Problem details: Extract each line bearing the word "parts".

Dataset extract:
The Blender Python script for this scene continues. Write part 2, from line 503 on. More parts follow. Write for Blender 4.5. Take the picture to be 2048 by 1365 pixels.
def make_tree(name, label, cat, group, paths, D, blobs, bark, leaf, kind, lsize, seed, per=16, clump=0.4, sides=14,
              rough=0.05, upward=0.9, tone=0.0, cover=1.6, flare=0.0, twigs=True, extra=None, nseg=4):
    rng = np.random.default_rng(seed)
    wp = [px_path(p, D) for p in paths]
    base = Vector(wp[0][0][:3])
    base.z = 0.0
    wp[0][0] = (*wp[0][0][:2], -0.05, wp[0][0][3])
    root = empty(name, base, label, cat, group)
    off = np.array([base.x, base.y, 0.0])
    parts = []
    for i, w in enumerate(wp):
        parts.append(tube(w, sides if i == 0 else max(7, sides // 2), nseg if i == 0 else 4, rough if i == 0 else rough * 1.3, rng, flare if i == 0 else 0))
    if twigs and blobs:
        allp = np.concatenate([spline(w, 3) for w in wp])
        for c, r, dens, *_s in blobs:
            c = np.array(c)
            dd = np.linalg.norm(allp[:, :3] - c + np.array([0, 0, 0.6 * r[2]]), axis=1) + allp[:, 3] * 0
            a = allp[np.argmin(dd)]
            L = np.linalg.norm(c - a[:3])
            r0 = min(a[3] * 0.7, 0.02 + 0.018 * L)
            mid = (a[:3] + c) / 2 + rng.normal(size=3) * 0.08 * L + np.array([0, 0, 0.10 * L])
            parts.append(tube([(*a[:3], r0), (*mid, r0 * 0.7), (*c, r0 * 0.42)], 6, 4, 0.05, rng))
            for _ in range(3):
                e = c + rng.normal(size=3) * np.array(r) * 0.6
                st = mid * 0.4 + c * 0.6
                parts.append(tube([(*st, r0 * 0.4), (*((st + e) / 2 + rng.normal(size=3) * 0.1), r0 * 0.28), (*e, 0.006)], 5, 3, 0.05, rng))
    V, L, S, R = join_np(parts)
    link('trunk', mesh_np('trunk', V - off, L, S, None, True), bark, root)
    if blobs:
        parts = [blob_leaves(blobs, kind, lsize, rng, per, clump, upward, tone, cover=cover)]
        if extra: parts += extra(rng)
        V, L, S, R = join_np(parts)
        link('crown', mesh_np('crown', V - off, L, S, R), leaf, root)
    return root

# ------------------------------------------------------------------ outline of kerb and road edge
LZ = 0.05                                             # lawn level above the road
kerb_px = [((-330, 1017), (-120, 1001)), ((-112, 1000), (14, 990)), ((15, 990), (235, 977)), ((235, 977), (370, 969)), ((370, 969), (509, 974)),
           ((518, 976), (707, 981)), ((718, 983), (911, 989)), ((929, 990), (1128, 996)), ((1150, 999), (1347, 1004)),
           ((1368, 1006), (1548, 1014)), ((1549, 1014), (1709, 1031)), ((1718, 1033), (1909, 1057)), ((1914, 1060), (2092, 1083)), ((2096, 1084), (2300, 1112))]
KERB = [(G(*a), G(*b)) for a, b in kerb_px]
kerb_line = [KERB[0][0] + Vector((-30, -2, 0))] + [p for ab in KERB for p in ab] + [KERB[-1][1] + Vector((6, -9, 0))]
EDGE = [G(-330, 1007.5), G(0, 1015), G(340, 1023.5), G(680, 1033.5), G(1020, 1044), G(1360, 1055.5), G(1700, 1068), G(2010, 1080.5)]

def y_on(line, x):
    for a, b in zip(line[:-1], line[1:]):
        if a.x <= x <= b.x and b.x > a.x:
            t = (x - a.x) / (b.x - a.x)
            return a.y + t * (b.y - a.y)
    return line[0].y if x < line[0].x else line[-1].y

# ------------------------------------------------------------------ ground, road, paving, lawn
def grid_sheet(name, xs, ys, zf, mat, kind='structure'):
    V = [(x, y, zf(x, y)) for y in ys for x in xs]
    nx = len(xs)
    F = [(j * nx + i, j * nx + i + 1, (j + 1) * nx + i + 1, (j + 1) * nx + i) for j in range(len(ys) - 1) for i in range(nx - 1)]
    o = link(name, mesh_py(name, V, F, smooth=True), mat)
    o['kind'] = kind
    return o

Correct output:
The Blender Python script for this scene continues. Write part 2, from line 503 on. More parts follow. Write for Blender 4.5. Take the picture to be 2048 by 1365 pixels.
    parts = []
        parts.append(tube(w, sides if i == 0 else max(7, sides // 2), nseg if i == 0 else 4, rough if i == 0 else rough * 1.3, rng, flare if i == 0 else 0))
            parts.append(tube([(*a[:3], r0), (*mid, r0 * 0.7), (*c, r0 * 0.42)], 6, 4, 0.05, rng))
                parts.append(tube([(*st, r0 * 0.4), (*((st + e) / 2 + rng.normal(size=3) * 0.1), r0 * 0.28), (*e, 0.006)], 5, 3, 0.05, rng))
    V, L, S, R = join_np(parts)
        parts = [blob_leaves(blobs, kind, lsize, rng, per, clump, upward, tone, cover=cover)]
        if extra: parts += extra(rng)
        V, L, S, R = join_np(parts)